At this point we would have a very well verified phenomenon that's fabulously difficult to fit into the standard naturalist/reductionist framework -- the only way we know of for whether someone has been validly ordained as a priest to influence what happens is via some kind of mind that's able to work with concepts like "priest", "ordained", and "valid". So somewhere around here I would expect the great majority of scientific skeptical types to conclude that something is paying attention to human religious rituals. Might be God, might be aliens with eccentric interests, might be some sort of superpowered AI whose existence we never noticed, etc., etc., etc., but it seems like it has to be something with a mind and with abilities that go way beyond ours.

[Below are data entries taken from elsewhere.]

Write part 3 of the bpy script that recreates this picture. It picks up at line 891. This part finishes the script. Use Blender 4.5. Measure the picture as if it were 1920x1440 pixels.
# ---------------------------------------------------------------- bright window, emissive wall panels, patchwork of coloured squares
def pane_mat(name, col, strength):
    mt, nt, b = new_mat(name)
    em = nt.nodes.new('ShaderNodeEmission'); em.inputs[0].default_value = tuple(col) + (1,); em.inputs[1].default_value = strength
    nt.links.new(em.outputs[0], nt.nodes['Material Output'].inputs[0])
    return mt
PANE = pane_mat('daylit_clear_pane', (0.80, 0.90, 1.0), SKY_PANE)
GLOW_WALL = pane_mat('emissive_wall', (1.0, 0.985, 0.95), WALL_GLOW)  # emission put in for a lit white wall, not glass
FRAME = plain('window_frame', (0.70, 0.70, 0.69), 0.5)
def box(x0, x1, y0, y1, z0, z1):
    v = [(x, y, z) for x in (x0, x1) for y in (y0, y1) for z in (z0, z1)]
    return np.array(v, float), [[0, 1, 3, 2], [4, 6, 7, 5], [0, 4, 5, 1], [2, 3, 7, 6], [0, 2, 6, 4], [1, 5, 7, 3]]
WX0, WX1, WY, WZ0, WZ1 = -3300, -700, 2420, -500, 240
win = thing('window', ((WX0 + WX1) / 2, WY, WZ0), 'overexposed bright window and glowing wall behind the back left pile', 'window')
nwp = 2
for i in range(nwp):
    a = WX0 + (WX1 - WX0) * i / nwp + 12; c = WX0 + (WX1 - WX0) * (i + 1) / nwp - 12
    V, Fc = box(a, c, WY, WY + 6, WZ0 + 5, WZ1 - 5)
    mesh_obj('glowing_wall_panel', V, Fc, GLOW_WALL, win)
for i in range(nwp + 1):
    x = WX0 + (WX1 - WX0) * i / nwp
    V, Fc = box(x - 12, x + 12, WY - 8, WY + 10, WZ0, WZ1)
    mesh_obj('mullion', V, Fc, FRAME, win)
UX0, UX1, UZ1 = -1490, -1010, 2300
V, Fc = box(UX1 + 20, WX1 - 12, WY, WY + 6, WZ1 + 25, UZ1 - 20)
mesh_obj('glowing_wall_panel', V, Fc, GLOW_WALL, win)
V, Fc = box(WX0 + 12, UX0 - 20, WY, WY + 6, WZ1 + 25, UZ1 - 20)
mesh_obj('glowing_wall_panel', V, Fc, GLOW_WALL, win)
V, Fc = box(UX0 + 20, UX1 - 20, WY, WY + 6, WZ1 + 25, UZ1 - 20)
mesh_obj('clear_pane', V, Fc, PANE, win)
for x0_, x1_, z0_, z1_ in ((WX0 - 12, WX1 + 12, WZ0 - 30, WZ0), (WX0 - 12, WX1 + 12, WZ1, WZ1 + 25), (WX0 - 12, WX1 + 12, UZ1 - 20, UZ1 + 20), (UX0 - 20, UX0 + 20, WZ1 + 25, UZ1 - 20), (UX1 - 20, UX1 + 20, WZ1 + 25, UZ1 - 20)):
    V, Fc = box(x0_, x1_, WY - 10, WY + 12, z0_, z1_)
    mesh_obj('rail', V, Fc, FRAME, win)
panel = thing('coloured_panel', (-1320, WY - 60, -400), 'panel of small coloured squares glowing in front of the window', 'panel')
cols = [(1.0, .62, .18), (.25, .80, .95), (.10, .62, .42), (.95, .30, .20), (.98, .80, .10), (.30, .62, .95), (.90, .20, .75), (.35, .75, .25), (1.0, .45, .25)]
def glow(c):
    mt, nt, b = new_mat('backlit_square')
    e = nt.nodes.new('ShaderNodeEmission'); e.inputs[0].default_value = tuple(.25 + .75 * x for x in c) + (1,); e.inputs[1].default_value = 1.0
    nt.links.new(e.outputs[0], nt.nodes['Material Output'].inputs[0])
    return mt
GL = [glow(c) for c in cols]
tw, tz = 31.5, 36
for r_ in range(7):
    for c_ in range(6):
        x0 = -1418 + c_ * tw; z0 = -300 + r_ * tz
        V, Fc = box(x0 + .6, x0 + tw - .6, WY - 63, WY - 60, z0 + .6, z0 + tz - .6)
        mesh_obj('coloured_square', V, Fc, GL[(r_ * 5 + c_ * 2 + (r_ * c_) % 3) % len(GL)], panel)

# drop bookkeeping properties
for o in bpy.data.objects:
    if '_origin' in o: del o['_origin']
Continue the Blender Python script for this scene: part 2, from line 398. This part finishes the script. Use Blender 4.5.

It would be worth checking a few more-reductionist things. For instance: just what changes to the process of priest-making suffice to make transubstantiation not work? (In many traditions, and in particular in those traditions that believe in transubstantiation in our world, priests have to be ordained by bishops, and bishops have to be ordained by other bishops, and the process involves a ceremonial laying on of hands. Is it possible that there's some thing that gets transferred when that happens? That would be interesting, and might make some of the more-natural options look a bit more plausible. On the other hand, does success depend essentially on intent everywhere down the line? That seems to require non-human minds watching.)
If someone comes up with an actually-working theory about chemical reactions, that would be very interesting indeed -- but it would need to be a theory that explains why the process only works for priests, and only when they are performing a eucharistic ceremony. Otherwise, it's going to be much less plausible even to the most thoroughgoing skeptic than "a god did it" or "superpowered aliens did it".
Distinguishing between the various kinds of superpowered nonhuman intelligence that might have done this thing would be tricky. It seems like it would need to be either something rather like the god of Christianity, or else something deliberately masquerading as the god of Christianity. That might already be enough to justify adopting Christianity as at least a working hypothesis.
Perhaps you are right. It's not easy to be certain of this sort of hypothetical - I have a lot of confidence that there will be some people who react as per my prediction, and that there will be some people who react as per your prediction, but which group (if either) will gain enough backing to be considered the mainstream opinion is difficult, perhaps impossible, to tell.